*TASK INSTRUCTIONS*
From the data that follows, print exactly the lines starting at the one containing "Continue the Blender" and ending at the one containing "star points', kind='stuff')"; include both of them and nothing more.

------------------------------------------------------------------------

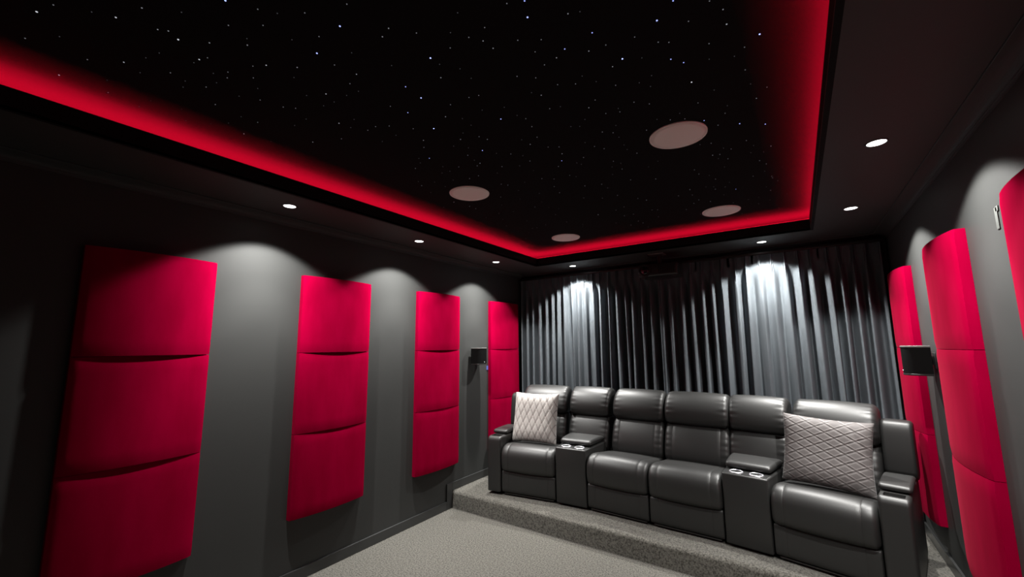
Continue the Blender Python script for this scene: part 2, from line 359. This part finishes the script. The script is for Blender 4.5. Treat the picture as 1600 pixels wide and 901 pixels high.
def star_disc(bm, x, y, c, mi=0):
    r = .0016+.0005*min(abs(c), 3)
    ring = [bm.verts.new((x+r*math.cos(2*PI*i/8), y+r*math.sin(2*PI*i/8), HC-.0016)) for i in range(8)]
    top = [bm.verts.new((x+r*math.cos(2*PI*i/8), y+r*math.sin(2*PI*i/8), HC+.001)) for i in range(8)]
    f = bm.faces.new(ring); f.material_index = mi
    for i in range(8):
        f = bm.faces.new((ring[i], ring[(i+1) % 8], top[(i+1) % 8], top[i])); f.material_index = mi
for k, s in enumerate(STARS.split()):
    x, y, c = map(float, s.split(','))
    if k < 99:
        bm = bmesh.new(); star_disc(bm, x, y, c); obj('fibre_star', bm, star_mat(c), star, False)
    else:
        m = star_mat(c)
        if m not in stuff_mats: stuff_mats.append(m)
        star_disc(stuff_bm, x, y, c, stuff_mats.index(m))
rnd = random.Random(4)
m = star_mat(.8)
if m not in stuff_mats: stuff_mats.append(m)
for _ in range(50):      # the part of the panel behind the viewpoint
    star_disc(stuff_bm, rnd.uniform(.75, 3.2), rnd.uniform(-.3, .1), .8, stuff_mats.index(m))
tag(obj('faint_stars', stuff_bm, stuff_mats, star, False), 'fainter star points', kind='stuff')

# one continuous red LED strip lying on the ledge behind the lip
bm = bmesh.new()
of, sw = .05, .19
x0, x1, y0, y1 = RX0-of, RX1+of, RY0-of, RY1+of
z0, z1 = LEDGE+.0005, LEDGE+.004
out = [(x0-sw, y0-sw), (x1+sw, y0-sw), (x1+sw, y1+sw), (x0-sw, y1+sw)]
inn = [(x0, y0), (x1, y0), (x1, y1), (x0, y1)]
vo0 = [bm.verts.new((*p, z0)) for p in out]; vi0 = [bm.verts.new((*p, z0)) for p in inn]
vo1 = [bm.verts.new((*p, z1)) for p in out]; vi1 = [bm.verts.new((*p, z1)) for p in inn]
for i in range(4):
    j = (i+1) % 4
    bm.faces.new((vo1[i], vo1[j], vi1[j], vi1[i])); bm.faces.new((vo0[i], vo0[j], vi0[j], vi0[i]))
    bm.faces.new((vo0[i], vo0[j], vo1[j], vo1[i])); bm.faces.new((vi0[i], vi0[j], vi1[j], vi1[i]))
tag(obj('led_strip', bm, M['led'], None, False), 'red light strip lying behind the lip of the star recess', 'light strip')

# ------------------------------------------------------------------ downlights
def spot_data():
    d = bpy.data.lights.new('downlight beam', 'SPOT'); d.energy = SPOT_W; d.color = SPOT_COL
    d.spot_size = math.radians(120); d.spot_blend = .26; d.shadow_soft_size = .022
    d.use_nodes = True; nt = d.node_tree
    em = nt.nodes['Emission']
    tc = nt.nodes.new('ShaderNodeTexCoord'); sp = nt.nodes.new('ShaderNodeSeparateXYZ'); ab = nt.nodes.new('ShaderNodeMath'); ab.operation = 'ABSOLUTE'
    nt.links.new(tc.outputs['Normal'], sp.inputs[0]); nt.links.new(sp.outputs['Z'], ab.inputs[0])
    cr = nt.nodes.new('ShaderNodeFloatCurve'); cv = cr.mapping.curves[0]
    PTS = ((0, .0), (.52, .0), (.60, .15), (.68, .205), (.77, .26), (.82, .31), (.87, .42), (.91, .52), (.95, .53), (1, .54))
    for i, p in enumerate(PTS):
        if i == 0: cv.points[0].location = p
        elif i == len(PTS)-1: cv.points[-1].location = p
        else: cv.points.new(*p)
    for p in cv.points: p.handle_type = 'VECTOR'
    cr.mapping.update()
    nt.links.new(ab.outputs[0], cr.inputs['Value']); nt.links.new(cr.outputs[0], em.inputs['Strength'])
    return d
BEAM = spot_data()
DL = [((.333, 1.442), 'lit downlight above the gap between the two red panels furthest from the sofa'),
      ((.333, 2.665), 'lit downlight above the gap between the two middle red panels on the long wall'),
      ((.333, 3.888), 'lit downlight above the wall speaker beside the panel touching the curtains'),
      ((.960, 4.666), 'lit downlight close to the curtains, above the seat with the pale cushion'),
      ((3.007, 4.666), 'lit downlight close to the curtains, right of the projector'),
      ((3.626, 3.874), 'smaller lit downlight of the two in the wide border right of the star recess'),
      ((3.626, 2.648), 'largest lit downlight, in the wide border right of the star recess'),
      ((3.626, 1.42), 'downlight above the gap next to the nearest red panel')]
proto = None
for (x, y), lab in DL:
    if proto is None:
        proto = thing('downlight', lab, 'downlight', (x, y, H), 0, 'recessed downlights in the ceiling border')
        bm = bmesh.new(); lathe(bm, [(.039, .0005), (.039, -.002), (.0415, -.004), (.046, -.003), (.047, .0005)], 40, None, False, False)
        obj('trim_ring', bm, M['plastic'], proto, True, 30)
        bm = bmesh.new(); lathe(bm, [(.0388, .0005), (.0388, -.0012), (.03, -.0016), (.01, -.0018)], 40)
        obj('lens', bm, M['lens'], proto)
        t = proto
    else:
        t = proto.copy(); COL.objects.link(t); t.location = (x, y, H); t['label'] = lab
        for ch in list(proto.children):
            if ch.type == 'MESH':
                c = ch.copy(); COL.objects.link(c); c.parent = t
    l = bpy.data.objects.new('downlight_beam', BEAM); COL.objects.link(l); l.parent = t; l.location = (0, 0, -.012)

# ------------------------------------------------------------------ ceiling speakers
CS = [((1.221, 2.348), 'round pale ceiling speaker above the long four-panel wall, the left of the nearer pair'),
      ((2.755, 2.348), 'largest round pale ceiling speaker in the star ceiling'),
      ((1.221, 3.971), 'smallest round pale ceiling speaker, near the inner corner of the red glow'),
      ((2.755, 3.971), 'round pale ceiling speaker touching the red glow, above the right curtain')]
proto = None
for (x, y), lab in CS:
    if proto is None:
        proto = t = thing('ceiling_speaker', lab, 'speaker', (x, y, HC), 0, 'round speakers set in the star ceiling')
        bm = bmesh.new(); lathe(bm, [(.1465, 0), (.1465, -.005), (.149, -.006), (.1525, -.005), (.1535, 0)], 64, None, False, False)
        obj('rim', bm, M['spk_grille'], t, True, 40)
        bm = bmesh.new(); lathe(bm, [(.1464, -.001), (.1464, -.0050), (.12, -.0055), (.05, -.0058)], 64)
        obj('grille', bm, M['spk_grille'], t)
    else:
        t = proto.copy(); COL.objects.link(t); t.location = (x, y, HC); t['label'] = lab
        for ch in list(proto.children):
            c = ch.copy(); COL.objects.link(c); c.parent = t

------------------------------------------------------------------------

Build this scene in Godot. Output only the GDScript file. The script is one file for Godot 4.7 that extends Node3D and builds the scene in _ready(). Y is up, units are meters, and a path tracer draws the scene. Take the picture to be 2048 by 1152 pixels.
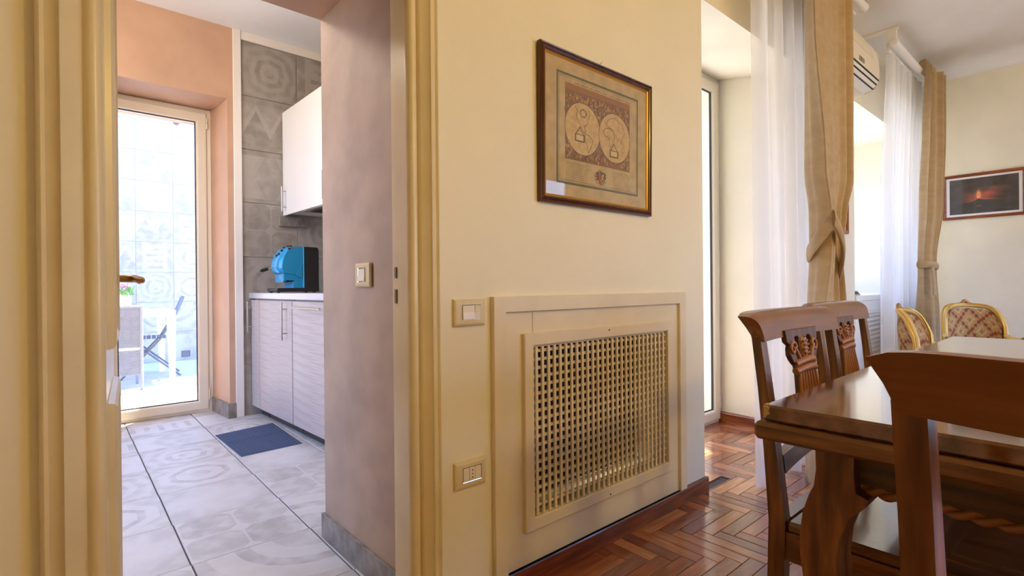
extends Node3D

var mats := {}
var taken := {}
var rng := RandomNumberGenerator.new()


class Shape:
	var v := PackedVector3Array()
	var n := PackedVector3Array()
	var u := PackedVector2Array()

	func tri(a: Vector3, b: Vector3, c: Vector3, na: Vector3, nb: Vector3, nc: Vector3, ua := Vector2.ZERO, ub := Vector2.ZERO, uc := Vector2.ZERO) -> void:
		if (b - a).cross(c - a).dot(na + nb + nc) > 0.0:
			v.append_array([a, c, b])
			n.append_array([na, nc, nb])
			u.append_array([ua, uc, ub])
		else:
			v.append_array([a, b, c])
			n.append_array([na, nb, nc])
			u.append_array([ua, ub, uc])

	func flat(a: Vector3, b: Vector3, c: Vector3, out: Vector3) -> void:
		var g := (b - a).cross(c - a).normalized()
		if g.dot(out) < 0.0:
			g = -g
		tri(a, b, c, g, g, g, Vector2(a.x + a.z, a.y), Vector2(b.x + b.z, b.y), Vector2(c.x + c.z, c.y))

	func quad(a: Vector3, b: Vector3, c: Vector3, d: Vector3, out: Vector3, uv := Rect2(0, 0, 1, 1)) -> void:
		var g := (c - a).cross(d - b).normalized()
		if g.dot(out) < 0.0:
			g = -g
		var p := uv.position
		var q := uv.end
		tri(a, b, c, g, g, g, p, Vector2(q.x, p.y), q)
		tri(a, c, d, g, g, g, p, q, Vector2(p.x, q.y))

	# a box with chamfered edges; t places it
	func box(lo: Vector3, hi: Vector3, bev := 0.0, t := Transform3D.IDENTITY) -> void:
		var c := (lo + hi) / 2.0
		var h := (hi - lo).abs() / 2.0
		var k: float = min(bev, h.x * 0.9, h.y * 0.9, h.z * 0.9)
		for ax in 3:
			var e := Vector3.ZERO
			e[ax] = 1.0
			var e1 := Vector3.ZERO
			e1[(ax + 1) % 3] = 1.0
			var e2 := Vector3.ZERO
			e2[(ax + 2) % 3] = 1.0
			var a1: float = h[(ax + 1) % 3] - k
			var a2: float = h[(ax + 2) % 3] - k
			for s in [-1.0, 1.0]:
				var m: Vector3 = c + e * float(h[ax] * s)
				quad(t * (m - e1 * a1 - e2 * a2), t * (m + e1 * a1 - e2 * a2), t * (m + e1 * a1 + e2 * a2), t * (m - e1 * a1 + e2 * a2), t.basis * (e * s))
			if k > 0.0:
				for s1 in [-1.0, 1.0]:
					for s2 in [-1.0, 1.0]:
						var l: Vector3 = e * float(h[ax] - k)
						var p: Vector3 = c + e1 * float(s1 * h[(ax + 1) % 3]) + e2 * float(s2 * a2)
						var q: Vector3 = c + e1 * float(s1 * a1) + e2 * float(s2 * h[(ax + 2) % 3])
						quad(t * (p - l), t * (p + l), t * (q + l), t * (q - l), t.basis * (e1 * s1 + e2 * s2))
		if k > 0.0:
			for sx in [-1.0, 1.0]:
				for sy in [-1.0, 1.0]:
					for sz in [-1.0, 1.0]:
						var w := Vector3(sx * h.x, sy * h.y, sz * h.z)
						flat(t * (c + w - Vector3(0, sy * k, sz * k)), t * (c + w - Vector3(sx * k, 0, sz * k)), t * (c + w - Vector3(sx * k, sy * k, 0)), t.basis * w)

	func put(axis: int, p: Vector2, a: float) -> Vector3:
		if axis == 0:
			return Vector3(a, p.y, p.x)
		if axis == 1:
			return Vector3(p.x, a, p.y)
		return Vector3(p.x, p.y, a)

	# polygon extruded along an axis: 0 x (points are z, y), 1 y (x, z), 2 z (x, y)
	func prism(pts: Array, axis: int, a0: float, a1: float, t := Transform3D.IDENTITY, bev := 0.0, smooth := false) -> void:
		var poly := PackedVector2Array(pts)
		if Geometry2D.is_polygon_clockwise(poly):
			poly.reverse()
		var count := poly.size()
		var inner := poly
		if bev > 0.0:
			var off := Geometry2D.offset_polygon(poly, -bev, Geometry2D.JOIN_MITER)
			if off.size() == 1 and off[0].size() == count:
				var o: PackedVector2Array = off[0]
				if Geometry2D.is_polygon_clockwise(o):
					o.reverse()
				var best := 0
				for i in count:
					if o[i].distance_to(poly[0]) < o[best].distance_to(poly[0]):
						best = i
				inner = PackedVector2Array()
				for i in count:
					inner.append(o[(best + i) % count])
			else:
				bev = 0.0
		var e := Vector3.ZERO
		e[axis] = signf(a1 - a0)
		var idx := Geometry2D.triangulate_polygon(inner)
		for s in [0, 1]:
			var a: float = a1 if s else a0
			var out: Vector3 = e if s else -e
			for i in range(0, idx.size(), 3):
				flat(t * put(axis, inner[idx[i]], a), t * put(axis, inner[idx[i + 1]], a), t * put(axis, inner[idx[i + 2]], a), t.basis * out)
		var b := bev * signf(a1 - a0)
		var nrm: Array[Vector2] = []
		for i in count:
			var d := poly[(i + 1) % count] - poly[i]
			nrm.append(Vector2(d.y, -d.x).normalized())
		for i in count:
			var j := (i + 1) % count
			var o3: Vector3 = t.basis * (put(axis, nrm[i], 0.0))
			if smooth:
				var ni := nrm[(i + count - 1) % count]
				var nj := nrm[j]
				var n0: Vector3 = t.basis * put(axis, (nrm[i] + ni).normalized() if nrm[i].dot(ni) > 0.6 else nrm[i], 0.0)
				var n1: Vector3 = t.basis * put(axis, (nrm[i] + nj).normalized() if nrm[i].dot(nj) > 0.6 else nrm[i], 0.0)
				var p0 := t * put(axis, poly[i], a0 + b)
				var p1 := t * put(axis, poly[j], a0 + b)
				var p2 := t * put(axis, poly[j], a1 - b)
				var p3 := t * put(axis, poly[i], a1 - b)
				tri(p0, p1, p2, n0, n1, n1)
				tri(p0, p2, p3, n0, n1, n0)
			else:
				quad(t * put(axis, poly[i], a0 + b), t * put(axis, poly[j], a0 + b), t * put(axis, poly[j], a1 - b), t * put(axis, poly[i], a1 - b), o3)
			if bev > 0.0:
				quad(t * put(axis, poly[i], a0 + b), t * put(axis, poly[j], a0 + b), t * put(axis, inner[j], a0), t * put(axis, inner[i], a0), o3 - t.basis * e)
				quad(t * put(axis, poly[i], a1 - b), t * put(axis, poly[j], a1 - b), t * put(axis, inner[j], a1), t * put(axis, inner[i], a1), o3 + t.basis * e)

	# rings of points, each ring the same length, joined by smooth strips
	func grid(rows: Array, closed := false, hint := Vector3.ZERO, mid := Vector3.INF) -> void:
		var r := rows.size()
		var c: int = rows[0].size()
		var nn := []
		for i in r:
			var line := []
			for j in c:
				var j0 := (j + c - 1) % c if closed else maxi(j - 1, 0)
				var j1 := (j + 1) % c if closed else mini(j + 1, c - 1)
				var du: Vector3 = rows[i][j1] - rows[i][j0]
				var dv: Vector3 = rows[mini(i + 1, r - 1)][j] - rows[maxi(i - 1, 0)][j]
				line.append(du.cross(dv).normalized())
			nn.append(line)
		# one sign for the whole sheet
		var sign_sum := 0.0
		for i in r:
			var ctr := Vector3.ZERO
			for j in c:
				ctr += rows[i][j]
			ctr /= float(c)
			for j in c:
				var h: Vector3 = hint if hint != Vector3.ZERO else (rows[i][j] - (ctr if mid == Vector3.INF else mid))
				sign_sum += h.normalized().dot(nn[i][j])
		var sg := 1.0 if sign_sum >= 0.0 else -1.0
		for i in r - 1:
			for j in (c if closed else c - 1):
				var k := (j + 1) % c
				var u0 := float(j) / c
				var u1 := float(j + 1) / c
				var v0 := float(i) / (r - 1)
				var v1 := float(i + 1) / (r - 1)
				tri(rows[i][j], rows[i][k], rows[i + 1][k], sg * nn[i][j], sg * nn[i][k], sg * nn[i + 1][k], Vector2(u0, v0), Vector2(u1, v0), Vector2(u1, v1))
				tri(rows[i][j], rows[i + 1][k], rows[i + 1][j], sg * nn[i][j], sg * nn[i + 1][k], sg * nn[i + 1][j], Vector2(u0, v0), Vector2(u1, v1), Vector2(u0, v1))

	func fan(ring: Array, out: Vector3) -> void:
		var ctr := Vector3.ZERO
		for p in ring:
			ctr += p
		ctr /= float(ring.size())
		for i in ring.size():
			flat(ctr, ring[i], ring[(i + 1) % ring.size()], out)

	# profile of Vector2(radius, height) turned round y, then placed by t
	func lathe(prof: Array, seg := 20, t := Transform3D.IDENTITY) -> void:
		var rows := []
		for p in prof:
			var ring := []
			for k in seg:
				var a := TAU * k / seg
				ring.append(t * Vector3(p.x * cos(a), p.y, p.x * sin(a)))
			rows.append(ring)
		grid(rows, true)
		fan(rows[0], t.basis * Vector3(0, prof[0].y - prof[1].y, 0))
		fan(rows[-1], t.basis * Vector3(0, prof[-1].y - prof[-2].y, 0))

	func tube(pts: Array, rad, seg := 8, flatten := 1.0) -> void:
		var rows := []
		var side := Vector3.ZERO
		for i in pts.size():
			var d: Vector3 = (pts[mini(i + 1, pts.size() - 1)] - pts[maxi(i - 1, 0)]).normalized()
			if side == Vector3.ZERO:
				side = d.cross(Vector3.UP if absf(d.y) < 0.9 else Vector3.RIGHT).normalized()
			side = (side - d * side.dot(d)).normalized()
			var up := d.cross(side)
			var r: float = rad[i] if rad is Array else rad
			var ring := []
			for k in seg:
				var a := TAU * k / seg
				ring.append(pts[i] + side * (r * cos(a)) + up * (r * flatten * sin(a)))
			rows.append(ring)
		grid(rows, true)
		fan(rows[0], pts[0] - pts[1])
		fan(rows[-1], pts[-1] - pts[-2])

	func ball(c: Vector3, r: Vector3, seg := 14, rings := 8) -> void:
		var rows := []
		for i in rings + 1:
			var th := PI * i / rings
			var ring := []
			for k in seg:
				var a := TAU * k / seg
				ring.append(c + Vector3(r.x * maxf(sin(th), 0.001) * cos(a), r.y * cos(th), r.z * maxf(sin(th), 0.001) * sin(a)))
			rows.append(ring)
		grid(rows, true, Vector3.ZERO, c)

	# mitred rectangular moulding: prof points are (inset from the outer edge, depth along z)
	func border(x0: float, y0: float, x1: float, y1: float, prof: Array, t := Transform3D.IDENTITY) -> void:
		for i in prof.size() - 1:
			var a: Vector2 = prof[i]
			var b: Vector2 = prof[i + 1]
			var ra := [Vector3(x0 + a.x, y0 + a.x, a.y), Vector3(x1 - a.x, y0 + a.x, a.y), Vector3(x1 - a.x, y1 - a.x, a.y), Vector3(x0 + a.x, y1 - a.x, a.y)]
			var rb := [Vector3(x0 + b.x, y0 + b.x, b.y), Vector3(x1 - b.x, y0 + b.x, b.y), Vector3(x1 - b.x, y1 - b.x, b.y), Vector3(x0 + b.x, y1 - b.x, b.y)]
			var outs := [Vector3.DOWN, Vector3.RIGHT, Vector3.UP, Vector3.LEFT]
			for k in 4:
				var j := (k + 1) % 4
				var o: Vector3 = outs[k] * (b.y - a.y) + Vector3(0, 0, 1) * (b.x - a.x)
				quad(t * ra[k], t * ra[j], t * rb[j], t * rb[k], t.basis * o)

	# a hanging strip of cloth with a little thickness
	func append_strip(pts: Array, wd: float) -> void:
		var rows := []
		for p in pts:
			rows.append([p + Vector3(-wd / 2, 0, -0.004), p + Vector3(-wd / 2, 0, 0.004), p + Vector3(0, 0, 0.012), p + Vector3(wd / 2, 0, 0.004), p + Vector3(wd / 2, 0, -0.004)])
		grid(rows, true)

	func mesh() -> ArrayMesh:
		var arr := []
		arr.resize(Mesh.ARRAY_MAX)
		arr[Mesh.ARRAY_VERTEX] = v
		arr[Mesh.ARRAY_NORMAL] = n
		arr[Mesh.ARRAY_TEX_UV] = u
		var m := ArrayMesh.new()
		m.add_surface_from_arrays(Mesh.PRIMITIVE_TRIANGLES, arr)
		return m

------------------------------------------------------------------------

*RESULT OF THE TASK*
Continue the Blender Python script for this scene: part 2, from line 359. This part finishes the script. The script is for Blender 4.5. Treat the picture as 1600 pixels wide and 901 pixels high.
def star_disc(bm, x, y, c, mi=0):
    r = .0016+.0005*min(abs(c), 3)
    ring = [bm.verts.new((x+r*math.cos(2*PI*i/8), y+r*math.sin(2*PI*i/8), HC-.0016)) for i in range(8)]
    top = [bm.verts.new((x+r*math.cos(2*PI*i/8), y+r*math.sin(2*PI*i/8), HC+.001)) for i in range(8)]
    f = bm.faces.new(ring); f.material_index = mi
    for i in range(8):
        f = bm.faces.new((ring[i], ring[(i+1) % 8], top[(i+1) % 8], top[i])); f.material_index = mi
for k, s in enumerate(STARS.split()):
    x, y, c = map(float, s.split(','))
    if k < 99:
        bm = bmesh.new(); star_disc(bm, x, y, c); obj('fibre_star', bm, star_mat(c), star, False)
    else:
        m = star_mat(c)
        if m not in stuff_mats: stuff_mats.append(m)
        star_disc(stuff_bm, x, y, c, stuff_mats.index(m))
rnd = random.Random(4)
m = star_mat(.8)
if m not in stuff_mats: stuff_mats.append(m)
for _ in range(50):      # the part of the panel behind the viewpoint
    star_disc(stuff_bm, rnd.uniform(.75, 3.2), rnd.uniform(-.3, .1), .8, stuff_mats.index(m))
tag(obj('faint_stars', stuff_bm, stuff_mats, star, False), 'fainter star points', kind='stuff')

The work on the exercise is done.